◆ What is needed
Return every entry exactly.

◆ The data

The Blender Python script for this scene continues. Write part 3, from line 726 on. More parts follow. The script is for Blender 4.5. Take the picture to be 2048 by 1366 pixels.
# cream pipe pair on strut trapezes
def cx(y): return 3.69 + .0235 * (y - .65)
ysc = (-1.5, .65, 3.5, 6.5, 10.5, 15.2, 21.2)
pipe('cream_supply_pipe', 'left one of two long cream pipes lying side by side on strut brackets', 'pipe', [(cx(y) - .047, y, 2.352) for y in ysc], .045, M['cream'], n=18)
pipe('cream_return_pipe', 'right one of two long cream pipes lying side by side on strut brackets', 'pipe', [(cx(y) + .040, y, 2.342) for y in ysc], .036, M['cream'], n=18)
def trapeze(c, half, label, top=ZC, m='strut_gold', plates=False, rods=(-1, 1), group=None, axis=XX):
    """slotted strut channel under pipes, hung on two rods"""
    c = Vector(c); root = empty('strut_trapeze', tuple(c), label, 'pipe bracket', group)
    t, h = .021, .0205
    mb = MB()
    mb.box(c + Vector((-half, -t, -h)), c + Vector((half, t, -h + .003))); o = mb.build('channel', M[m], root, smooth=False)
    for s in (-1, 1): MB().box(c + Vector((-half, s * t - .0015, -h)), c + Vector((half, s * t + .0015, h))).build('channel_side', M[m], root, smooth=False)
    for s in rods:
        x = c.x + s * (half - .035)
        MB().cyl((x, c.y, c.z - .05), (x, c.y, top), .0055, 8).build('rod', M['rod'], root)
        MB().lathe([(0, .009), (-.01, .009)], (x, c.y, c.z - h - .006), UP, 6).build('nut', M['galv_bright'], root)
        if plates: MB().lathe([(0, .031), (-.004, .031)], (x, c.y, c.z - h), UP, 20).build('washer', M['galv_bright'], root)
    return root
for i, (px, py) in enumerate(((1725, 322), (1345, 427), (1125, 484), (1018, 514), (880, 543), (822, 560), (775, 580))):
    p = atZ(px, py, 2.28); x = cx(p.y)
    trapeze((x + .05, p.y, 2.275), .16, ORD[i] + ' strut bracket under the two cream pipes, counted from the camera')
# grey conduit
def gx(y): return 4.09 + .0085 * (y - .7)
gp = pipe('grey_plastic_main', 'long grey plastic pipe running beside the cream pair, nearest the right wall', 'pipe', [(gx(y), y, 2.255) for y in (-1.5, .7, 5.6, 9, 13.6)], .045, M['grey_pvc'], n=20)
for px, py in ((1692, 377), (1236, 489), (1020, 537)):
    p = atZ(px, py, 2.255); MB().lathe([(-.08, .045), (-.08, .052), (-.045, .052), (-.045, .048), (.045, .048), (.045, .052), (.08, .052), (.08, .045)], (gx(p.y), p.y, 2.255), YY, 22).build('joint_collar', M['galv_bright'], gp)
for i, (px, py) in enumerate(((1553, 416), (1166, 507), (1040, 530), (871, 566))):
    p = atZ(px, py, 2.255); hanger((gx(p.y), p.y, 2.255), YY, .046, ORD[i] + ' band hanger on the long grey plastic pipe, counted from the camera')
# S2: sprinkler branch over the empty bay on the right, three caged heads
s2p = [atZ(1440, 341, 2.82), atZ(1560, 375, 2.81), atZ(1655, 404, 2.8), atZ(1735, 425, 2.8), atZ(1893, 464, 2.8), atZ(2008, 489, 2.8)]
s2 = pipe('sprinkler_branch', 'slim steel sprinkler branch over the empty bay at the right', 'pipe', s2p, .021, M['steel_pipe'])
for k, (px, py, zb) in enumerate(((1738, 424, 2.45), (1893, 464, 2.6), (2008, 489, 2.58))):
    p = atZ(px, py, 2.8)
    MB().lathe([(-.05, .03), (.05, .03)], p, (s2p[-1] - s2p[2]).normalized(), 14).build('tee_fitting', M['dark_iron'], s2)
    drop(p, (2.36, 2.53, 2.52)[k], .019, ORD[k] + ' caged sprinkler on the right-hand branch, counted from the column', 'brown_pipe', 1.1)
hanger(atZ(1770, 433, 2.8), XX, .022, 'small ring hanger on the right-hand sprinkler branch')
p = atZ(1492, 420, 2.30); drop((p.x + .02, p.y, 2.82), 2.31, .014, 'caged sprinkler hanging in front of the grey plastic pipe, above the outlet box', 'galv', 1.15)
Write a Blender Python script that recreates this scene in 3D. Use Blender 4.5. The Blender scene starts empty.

◆ Exercise solution
The Blender Python script for this scene continues. Write part 3, from line 726 on. More parts follow. The script is for Blender 4.5. Take the picture to be 2048 by 1366 pixels.
# cream pipe pair on strut trapezes
def cx(y): return 3.69 + .0235 * (y - .65)
ysc = (-1.5, .65, 3.5, 6.5, 10.5, 15.2, 21.2)
pipe('cream_supply_pipe', 'left one of two long cream pipes lying side by side on strut brackets', 'pipe', [(cx(y) - .047, y, 2.352) for y in ysc], .045, M['cream'], n=18)
pipe('cream_return_pipe', 'right one of two long cream pipes lying side by side on strut brackets', 'pipe', [(cx(y) + .040, y, 2.342) for y in ysc], .036, M['cream'], n=18)
def trapeze(c, half, label, top=ZC, m='strut_gold', plates=False, rods=(-1, 1), group=None, axis=XX):
    """slotted strut channel under pipes, hung on two rods"""
    c = Vector(c); root = empty('strut_trapeze', tuple(c), label, 'pipe bracket', group)
    t, h = .021, .0205
    mb = MB()
    mb.box(c + Vector((-half, -t, -h)), c + Vector((half, t, -h + .003))); o = mb.build('channel', M[m], root, smooth=False)
    for s in (-1, 1): MB().box(c + Vector((-half, s * t - .0015, -h)), c + Vector((half, s * t + .0015, h))).build('channel_side', M[m], root, smooth=False)
    for s in rods:
        x = c.x + s * (half - .035)
        MB().cyl((x, c.y, c.z - .05), (x, c.y, top), .0055, 8).build('rod', M['rod'], root)
        MB().lathe([(0, .009), (-.01, .009)], (x, c.y, c.z - h - .006), UP, 6).build('nut', M['galv_bright'], root)
        if plates: MB().lathe([(0, .031), (-.004, .031)], (x, c.y, c.z - h), UP, 20).build('washer', M['galv_bright'], root)
    return root
for i, (px, py) in enumerate(((1725, 322), (1345, 427), (1125, 484), (1018, 514), (880, 543), (822, 560), (775, 580))):
    p = atZ(px, py, 2.28); x = cx(p.y)
    trapeze((x + .05, p.y, 2.275), .16, ORD[i] + ' strut bracket under the two cream pipes, counted from the camera')
# grey conduit
def gx(y): return 4.09 + .0085 * (y - .7)
gp = pipe('grey_plastic_main', 'long grey plastic pipe running beside the cream pair, nearest the right wall', 'pipe', [(gx(y), y, 2.255) for y in (-1.5, .7, 5.6, 9, 13.6)], .045, M['grey_pvc'], n=20)
for px, py in ((1692, 377), (1236, 489), (1020, 537)):
    p = atZ(px, py, 2.255); MB().lathe([(-.08, .045), (-.08, .052), (-.045, .052), (-.045, .048), (.045, .048), (.045, .052), (.08, .052), (.08, .045)], (gx(p.y), p.y, 2.255), YY, 22).build('joint_collar', M['galv_bright'], gp)
for i, (px, py) in enumerate(((1553, 416), (1166, 507), (1040, 530), (871, 566))):
    p = atZ(px, py, 2.255); hanger((gx(p.y), p.y, 2.255), YY, .046, ORD[i] + ' band hanger on the long grey plastic pipe, counted from the camera')
# S2: sprinkler branch over the empty bay on the right, three caged heads
s2p = [atZ(1440, 341, 2.82), atZ(1560, 375, 2.81), atZ(1655, 404, 2.8), atZ(1735, 425, 2.8), atZ(1893, 464, 2.8), atZ(2008, 489, 2.8)]
s2 = pipe('sprinkler_branch', 'slim steel sprinkler branch over the empty bay at the right', 'pipe', s2p, .021, M['steel_pipe'])
for k, (px, py, zb) in enumerate(((1738, 424, 2.45), (1893, 464, 2.6), (2008, 489, 2.58))):
    p = atZ(px, py, 2.8)
    MB().lathe([(-.05, .03), (.05, .03)], p, (s2p[-1] - s2p[2]).normalized(), 14).build('tee_fitting', M['dark_iron'], s2)
    drop(p, (2.36, 2.53, 2.52)[k], .019, ORD[k] + ' caged sprinkler on the right-hand branch, counted from the column', 'brown_pipe', 1.1)
hanger(atZ(1770, 433, 2.8), XX, .022, 'small ring hanger on the right-hand sprinkler branch')
p = atZ(1492, 420, 2.30); drop((p.x + .02, p.y, 2.82), 2.31, .014, 'caged sprinkler hanging in front of the grey plastic pipe, above the outlet box', 'galv', 1.15)
Write a Blender Python script that recreates this scene in 3D. Use Blender 4.5. The Blender scene starts empty.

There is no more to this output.